## Start

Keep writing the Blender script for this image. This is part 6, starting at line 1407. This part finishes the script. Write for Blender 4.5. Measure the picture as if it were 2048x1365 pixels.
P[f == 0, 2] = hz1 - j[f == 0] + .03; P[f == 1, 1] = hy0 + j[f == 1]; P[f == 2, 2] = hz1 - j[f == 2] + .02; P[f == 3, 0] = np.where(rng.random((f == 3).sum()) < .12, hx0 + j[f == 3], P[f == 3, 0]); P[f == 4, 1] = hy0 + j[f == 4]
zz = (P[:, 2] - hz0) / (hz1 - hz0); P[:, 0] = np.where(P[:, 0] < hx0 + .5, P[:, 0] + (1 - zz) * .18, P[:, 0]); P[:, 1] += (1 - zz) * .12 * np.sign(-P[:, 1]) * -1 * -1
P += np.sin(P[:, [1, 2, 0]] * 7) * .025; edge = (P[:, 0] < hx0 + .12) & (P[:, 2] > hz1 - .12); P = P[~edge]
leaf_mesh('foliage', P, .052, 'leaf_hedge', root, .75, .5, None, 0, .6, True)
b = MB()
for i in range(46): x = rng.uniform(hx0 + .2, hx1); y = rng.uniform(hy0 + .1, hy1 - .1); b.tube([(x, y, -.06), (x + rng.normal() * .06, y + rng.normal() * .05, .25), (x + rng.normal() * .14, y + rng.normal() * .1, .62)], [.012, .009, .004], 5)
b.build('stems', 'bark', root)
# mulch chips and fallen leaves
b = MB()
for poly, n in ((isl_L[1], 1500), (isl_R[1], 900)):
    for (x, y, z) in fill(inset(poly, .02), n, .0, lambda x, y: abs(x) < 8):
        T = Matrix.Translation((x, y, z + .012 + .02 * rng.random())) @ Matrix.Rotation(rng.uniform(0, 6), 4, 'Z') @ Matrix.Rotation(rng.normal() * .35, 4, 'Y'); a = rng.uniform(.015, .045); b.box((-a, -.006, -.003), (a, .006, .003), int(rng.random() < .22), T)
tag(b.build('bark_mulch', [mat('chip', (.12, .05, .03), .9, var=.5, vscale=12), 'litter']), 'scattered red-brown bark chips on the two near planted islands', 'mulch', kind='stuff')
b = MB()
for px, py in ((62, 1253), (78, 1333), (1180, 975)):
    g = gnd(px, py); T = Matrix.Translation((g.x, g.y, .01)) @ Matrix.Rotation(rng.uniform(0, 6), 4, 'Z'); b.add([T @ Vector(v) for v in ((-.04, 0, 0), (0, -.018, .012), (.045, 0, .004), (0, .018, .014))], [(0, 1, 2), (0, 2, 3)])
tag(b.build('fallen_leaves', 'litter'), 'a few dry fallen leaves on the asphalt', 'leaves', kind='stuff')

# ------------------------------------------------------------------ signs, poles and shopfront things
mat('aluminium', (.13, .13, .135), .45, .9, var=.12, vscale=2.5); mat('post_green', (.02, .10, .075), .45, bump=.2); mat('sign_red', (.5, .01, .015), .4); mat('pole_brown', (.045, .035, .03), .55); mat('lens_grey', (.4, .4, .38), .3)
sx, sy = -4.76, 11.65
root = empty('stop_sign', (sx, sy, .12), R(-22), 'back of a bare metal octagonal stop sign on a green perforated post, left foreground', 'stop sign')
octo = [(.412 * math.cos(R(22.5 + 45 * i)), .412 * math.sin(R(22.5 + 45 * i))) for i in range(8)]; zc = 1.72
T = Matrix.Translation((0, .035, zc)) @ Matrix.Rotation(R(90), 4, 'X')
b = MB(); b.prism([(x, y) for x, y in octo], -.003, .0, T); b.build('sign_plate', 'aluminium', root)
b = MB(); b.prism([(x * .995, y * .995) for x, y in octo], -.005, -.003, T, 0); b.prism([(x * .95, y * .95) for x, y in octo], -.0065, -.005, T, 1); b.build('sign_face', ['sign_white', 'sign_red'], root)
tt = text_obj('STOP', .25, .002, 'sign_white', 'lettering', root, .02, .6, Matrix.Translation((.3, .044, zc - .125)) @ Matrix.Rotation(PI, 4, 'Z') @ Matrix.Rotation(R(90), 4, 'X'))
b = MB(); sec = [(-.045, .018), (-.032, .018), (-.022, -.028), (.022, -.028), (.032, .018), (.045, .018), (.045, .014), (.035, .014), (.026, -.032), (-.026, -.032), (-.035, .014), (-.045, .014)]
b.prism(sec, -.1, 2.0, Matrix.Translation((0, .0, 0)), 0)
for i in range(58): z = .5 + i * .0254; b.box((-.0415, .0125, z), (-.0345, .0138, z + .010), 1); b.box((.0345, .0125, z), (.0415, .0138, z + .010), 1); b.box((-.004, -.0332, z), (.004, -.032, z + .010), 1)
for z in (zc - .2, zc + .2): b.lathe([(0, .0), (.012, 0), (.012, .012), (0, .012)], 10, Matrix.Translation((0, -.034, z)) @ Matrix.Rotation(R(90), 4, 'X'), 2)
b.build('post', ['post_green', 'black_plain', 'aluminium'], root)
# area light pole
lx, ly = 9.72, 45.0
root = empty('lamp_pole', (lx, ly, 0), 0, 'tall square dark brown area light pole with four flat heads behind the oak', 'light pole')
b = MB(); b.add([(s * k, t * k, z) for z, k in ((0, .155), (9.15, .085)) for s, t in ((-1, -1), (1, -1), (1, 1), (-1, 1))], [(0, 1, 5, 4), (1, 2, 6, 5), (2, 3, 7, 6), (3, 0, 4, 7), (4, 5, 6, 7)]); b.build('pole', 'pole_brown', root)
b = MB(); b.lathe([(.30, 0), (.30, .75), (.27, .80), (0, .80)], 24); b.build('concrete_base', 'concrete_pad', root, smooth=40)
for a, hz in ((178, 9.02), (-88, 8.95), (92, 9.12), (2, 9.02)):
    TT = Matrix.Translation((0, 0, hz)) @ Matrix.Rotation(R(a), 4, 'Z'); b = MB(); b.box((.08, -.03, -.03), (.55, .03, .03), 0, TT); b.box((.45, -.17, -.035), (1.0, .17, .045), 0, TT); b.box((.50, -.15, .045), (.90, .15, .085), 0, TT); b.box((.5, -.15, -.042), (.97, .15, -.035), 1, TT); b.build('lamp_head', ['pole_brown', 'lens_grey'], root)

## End

AIM: Set down all of the data above, word for word.

OUTPUT FOR THIS TASK:
Keep writing the Blender script for this image. This is part 6, starting at line 1407. This part finishes the script. Write for Blender 4.5. Measure the picture as if it were 2048x1365 pixels.
P[f == 0, 2] = hz1 - j[f == 0] + .03; P[f == 1, 1] = hy0 + j[f == 1]; P[f == 2, 2] = hz1 - j[f == 2] + .02; P[f == 3, 0] = np.where(rng.random((f == 3).sum()) < .12, hx0 + j[f == 3], P[f == 3, 0]); P[f == 4, 1] = hy0 + j[f == 4]
zz = (P[:, 2] - hz0) / (hz1 - hz0); P[:, 0] = np.where(P[:, 0] < hx0 + .5, P[:, 0] + (1 - zz) * .18, P[:, 0]); P[:, 1] += (1 - zz) * .12 * np.sign(-P[:, 1]) * -1 * -1
P += np.sin(P[:, [1, 2, 0]] * 7) * .025; edge = (P[:, 0] < hx0 + .12) & (P[:, 2] > hz1 - .12); P = P[~edge]
leaf_mesh('foliage', P, .052, 'leaf_hedge', root, .75, .5, None, 0, .6, True)
b = MB()
for i in range(46): x = rng.uniform(hx0 + .2, hx1); y = rng.uniform(hy0 + .1, hy1 - .1); b.tube([(x, y, -.06), (x + rng.normal() * .06, y + rng.normal() * .05, .25), (x + rng.normal() * .14, y + rng.normal() * .1, .62)], [.012, .009, .004], 5)
b.build('stems', 'bark', root)
# mulch chips and fallen leaves
b = MB()
for poly, n in ((isl_L[1], 1500), (isl_R[1], 900)):
    for (x, y, z) in fill(inset(poly, .02), n, .0, lambda x, y: abs(x) < 8):
        T = Matrix.Translation((x, y, z + .012 + .02 * rng.random())) @ Matrix.Rotation(rng.uniform(0, 6), 4, 'Z') @ Matrix.Rotation(rng.normal() * .35, 4, 'Y'); a = rng.uniform(.015, .045); b.box((-a, -.006, -.003), (a, .006, .003), int(rng.random() < .22), T)
tag(b.build('bark_mulch', [mat('chip', (.12, .05, .03), .9, var=.5, vscale=12), 'litter']), 'scattered red-brown bark chips on the two near planted islands', 'mulch', kind='stuff')
b = MB()
for px, py in ((62, 1253), (78, 1333), (1180, 975)):
    g = gnd(px, py); T = Matrix.Translation((g.x, g.y, .01)) @ Matrix.Rotation(rng.uniform(0, 6), 4, 'Z'); b.add([T @ Vector(v) for v in ((-.04, 0, 0), (0, -.018, .012), (.045, 0, .004), (0, .018, .014))], [(0, 1, 2), (0, 2, 3)])
tag(b.build('fallen_leaves', 'litter'), 'a few dry fallen leaves on the asphalt', 'leaves', kind='stuff')

# ------------------------------------------------------------------ signs, poles and shopfront things
mat('aluminium', (.13, .13, .135), .45, .9, var=.12, vscale=2.5); mat('post_green', (.02, .10, .075), .45, bump=.2); mat('sign_red', (.5, .01, .015), .4); mat('pole_brown', (.045, .035, .03), .55); mat('lens_grey', (.4, .4, .38), .3)
sx, sy = -4.76, 11.65
root = empty('stop_sign', (sx, sy, .12), R(-22), 'back of a bare metal octagonal stop sign on a green perforated post, left foreground', 'stop sign')
octo = [(.412 * math.cos(R(22.5 + 45 * i)), .412 * math.sin(R(22.5 + 45 * i))) for i in range(8)]; zc = 1.72
T = Matrix.Translation((0, .035, zc)) @ Matrix.Rotation(R(90), 4, 'X')
b = MB(); b.prism([(x, y) for x, y in octo], -.003, .0, T); b.build('sign_plate', 'aluminium', root)
b = MB(); b.prism([(x * .995, y * .995) for x, y in octo], -.005, -.003, T, 0); b.prism([(x * .95, y * .95) for x, y in octo], -.0065, -.005, T, 1); b.build('sign_face', ['sign_white', 'sign_red'], root)
tt = text_obj('STOP', .25, .002, 'sign_white', 'lettering', root, .02, .6, Matrix.Translation((.3, .044, zc - .125)) @ Matrix.Rotation(PI, 4, 'Z') @ Matrix.Rotation(R(90), 4, 'X'))
b = MB(); sec = [(-.045, .018), (-.032, .018), (-.022, -.028), (.022, -.028), (.032, .018), (.045, .018), (.045, .014), (.035, .014), (.026, -.032), (-.026, -.032), (-.035, .014), (-.045, .014)]
b.prism(sec, -.1, 2.0, Matrix.Translation((0, .0, 0)), 0)
for i in range(58): z = .5 + i * .0254; b.box((-.0415, .0125, z), (-.0345, .0138, z + .010), 1); b.box((.0345, .0125, z), (.0415, .0138, z + .010), 1); b.box((-.004, -.0332, z), (.004, -.032, z + .010), 1)
for z in (zc - .2, zc + .2): b.lathe([(0, .0), (.012, 0), (.012, .012), (0, .012)], 10, Matrix.Translation((0, -.034, z)) @ Matrix.Rotation(R(90), 4, 'X'), 2)
b.build('post', ['post_green', 'black_plain', 'aluminium'], root)
# area light pole
lx, ly = 9.72, 45.0
root = empty('lamp_pole', (lx, ly, 0), 0, 'tall square dark brown area light pole with four flat heads behind the oak', 'light pole')
b = MB(); b.add([(s * k, t * k, z) for z, k in ((0, .155), (9.15, .085)) for s, t in ((-1, -1), (1, -1), (1, 1), (-1, 1))], [(0, 1, 5, 4), (1, 2, 6, 5), (2, 3, 7, 6), (3, 0, 4, 7), (4, 5, 6, 7)]); b.build('pole', 'pole_brown', root)
b = MB(); b.lathe([(.30, 0), (.30, .75), (.27, .80), (0, .80)], 24); b.build('concrete_base', 'concrete_pad', root, smooth=40)
for a, hz in ((178, 9.02), (-88, 8.95), (92, 9.12), (2, 9.02)):
    TT = Matrix.Translation((0, 0, hz)) @ Matrix.Rotation(R(a), 4, 'Z'); b = MB(); b.box((.08, -.03, -.03), (.55, .03, .03), 0, TT); b.box((.45, -.17, -.035), (1.0, .17, .045), 0, TT); b.box((.50, -.15, .045), (.90, .15, .085), 0, TT); b.box((.5, -.15, -.042), (.97, .15, -.035), 1, TT); b.build('lamp_head', ['pole_brown', 'lens_grey'], root)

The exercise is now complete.